Em “Lost Girls”, Garbus procura coser o lado documental e realista, e a componente ficcionada e mais padronizada, e aquele é o mais satisfatório. Sobretudo graças à personagem de Mari, uma mãe solteira que levou muitos safanões da vida e está longe de ser exemplar, que acumula dois empregos, tem que lidar com os problemas psiquiátricos de duas das três filhas e que, após o desaparecimento da Shannan, é motivada tanto pela dor e pela indignação ante a atitude negligente das autoridades, como pelo remorso e pela culpa.

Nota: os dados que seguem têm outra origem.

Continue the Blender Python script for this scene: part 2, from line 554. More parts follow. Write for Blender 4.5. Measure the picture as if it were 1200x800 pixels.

Apenas esboçados, ficam os perigos que correm as raparigas que se dedicam à prostituição, os vários problemas que as levaram a isso, as figuras das parentes destas, que fazem pouco mais que figura de corpo presente, e o dilaceramento interno das famílias que não a de Mari.

[Veja a realizadora Liz Garbus falar do filme:]

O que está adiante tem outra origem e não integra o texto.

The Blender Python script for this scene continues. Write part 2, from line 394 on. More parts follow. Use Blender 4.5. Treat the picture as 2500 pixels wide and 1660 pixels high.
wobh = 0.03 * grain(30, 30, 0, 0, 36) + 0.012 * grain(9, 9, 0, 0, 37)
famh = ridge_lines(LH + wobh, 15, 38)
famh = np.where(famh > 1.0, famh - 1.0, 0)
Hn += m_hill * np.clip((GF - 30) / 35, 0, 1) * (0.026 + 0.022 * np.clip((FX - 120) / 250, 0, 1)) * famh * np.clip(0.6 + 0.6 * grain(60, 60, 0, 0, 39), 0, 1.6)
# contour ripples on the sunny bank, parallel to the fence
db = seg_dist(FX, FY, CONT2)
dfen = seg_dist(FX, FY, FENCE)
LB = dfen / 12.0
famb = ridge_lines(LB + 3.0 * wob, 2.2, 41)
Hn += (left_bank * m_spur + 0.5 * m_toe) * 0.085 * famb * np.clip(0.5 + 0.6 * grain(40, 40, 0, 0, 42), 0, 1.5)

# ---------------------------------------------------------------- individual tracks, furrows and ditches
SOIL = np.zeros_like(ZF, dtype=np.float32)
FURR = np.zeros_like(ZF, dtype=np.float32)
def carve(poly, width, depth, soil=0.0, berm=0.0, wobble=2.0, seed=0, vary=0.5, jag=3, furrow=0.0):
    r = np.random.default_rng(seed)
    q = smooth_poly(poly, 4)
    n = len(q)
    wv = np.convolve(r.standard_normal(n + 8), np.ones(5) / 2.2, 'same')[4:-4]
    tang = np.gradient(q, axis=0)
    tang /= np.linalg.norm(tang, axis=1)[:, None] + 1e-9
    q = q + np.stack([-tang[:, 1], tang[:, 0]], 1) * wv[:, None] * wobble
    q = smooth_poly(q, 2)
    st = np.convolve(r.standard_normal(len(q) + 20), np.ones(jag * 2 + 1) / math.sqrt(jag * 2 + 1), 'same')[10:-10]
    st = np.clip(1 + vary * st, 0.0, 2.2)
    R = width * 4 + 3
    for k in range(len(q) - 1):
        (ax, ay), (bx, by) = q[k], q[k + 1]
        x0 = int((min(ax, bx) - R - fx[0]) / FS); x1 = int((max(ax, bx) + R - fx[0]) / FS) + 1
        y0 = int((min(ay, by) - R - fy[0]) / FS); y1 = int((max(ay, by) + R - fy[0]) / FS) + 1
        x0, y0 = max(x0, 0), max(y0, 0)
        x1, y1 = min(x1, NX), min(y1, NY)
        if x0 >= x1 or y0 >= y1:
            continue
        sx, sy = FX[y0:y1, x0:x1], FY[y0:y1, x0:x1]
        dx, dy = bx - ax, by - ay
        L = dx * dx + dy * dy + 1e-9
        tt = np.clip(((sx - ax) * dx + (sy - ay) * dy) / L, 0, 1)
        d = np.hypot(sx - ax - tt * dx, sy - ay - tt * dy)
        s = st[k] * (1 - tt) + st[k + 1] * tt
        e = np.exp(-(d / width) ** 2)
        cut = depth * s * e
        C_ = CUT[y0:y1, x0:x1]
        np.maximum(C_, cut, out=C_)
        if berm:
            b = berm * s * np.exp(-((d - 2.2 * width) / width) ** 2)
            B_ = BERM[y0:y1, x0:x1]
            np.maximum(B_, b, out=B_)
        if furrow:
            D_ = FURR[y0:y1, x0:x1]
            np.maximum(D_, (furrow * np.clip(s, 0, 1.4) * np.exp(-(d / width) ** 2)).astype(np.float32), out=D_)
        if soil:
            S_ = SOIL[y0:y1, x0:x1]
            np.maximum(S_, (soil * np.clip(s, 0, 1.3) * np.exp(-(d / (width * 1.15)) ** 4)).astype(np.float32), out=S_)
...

Se o forte do filme é esse realismo de cepa documental, amplificado pela interpretação de Amy Ryan numa Mari tão incendiada pela fúria como atormentada pela consciência, a sua fraqueza revela-se no pouco à-vontade da realizadora perante os elementos mais convencionais do formato, resultando numa estrutura dramática por vezes claramente desajeitada e em emoções telegrafadas por antecedência. “Lost Girls” acaba por se assemelhar em excesso a um daqueles telefilmes de “denúncia” indignada e justiceira, onde as boas intenções e o merecimento da causa não conseguem ter uma execução narrativa, emotiva e cinematográfica à altura.

Liz Garbus teria de certeza feito mais justiça a esta sombria história, e à memória das vítimas, se a tivesse tratado no registo de documentário em que é exímia, e com mais tempo para a explicar, detalhar e deixar respirar, do que a mera e apertada hora e meia que dura “Lost Girls”.

(Nota: a deficientíssima tradução de filme chega ao ponto de, numa cena em que Mari diz que teve que fazer “the graveyard shift” (ou seja, o turno da noite), aparecer nas legendas: “Tive que trabalhar no cemitério”.)